Un champ de bataille invisible : la société elle-même
L’objectif n’est plus de vaincre l’ennemi par les armes, mais d’influer sur son environnement social au point de neutraliser sa capacité d’action.
Contrairement à la guerre classique, la GMS est indirecte : elle contourne l’affrontement frontal.
Elle est globale : elle utilise simultanément la psychologie, la sociologie, la culture, l’économie, les récits, les réseaux, l’information.
Elle est continue : elle n’a ni commencement net, ni fin identifiable. Cette guerre peut être menée sans qu’aucun coup de feu ne soit tiré. Elle infiltre les esprits plutôt qu’elle ne détruit les infrastructures.
La doctrine française oubliée : de la guerre d’Indochine à la pacification sociale
Raphaël Chauvancy montre que la France a été l’un des premiers pays à conceptualiser cette approche. Le général Némo, officier des troupes de marine, identifie dès les années 1950 que le véritable terrain décisif n’est pas militaire mais social. Selon lui, un groupe humain obéit à des règles, des besoins, des codes, des imaginaires : c’est là que se joue la bataille.
En Indochine, le Vietminh a compris avant les Français qu’en contrôlant le milieu social ; villages, solidarités locales, récit national, cadres de vie, il pouvait faire basculer la population. Les forces françaises, pourtant supérieures militairement, ont perdu parce qu’elles avaient perdu la bataille de la légitimité et du lien social.
Modifier la société plutôt que l’ennemi
La GMS ne vise pas à convaincre un adversaire, mais à altérer les mécanismes sociaux qui permettent son action collective.
Elle s’attaque :
à sa cohésion ;
à ses récits fondateurs ;
à ses relais d’autorité ;
à ses réseaux d’influence ;
à ses ressources psychologiques.
L’objectif n’est pas de répondre à l’agression mais de rendre impossible l’expression même d’une menace.
Une compétition mondiale : tous les États y ont recours
Raphaël Chauvancy montre que la GMS n'est pas une théorie marginale, mais la nouvelle réalité géopolitique.

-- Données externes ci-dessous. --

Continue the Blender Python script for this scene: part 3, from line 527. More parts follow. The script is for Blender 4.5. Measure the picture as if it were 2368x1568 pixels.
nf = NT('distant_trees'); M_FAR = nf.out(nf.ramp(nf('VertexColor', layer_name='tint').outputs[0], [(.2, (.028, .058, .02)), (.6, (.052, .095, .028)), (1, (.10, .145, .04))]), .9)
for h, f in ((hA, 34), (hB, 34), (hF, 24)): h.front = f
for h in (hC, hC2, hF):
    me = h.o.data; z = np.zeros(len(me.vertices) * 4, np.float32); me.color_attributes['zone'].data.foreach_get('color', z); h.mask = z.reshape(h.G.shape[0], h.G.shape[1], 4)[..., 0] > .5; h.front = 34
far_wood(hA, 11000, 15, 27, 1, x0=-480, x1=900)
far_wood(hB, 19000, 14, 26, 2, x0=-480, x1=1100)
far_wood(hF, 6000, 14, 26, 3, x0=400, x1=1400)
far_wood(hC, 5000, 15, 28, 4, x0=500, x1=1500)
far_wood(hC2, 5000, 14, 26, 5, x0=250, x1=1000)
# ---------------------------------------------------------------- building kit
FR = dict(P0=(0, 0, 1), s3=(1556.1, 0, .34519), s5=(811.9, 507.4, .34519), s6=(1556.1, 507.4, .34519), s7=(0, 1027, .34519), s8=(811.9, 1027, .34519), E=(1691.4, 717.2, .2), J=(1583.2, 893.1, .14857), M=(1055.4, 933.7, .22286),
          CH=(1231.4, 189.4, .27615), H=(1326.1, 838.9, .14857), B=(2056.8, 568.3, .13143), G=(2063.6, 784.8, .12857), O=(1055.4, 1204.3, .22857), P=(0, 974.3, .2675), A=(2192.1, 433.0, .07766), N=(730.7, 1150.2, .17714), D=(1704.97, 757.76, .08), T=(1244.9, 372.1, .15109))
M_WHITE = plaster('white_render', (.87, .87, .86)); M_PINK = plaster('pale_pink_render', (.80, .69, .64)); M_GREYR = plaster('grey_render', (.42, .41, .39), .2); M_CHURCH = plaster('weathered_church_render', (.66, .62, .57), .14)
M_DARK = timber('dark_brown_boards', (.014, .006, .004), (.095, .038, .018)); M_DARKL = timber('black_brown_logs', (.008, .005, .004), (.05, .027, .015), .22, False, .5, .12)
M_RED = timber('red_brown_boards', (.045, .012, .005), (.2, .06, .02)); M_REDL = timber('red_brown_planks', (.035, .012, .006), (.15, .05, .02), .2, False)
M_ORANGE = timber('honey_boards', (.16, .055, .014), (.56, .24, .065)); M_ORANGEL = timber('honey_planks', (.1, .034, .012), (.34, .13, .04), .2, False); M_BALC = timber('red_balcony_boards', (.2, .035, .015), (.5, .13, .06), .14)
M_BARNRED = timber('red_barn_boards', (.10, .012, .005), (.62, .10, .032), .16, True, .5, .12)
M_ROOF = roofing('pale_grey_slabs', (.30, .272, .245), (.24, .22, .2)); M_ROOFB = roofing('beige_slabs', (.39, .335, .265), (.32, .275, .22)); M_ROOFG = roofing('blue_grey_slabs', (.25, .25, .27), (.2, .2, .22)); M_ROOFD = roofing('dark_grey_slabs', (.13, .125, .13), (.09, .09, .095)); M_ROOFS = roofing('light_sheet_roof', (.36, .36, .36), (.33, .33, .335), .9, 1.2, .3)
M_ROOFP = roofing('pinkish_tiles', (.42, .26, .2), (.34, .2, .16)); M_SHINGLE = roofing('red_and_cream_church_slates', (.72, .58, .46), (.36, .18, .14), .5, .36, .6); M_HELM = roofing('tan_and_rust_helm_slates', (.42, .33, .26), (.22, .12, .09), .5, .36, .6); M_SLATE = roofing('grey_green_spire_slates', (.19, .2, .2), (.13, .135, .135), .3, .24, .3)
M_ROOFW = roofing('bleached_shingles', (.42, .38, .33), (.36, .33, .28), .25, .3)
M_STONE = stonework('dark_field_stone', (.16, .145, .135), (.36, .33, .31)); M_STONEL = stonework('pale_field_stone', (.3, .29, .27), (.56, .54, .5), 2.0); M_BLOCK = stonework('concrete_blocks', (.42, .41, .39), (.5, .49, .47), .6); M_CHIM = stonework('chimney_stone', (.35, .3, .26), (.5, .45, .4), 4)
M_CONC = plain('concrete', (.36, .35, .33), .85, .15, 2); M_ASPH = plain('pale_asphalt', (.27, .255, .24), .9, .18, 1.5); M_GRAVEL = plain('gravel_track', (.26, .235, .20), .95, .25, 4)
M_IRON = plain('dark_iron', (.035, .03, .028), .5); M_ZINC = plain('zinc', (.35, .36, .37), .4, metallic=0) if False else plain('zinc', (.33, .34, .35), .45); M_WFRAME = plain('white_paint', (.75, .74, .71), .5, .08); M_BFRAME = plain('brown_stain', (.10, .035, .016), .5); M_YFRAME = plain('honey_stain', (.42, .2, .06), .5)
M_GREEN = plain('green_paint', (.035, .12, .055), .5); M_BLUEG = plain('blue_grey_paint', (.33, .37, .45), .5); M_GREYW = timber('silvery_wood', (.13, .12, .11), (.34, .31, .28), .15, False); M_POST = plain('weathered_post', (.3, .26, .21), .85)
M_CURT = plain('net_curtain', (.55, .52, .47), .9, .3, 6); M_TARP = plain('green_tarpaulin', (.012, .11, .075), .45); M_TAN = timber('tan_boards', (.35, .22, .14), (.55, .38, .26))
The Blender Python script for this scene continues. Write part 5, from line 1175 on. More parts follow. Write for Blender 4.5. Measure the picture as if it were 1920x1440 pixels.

Les États-Unis maîtrisent depuis longtemps le political warfare ; la Chine applique la Guerre hors limites ; la Russie excelle dans la subversion ; la Turquie agit via sa diaspora et ses séries TV ; la Suède a créé une Défense psychologique nationale. La France, elle, commence seulement à se doter d’outils, alors même que ses intérêts sont attaqués en Afrique, en Europe et sur son propre territoire informationnel.
En conclusion, la GMS est l’une des clés de compréhension du XXIᵉ siècle. Elle révèle que les sociétés sont désormais le premier champ de bataille. Que la puissance s’exerce d’abord sur les perceptions. Et que la légitimité vaut souvent plus que la force.
C’est une guerre sans violence, sans bruit, sans victoire spectaculaire. Mais c’est bien la guerre déterminante de notre époque.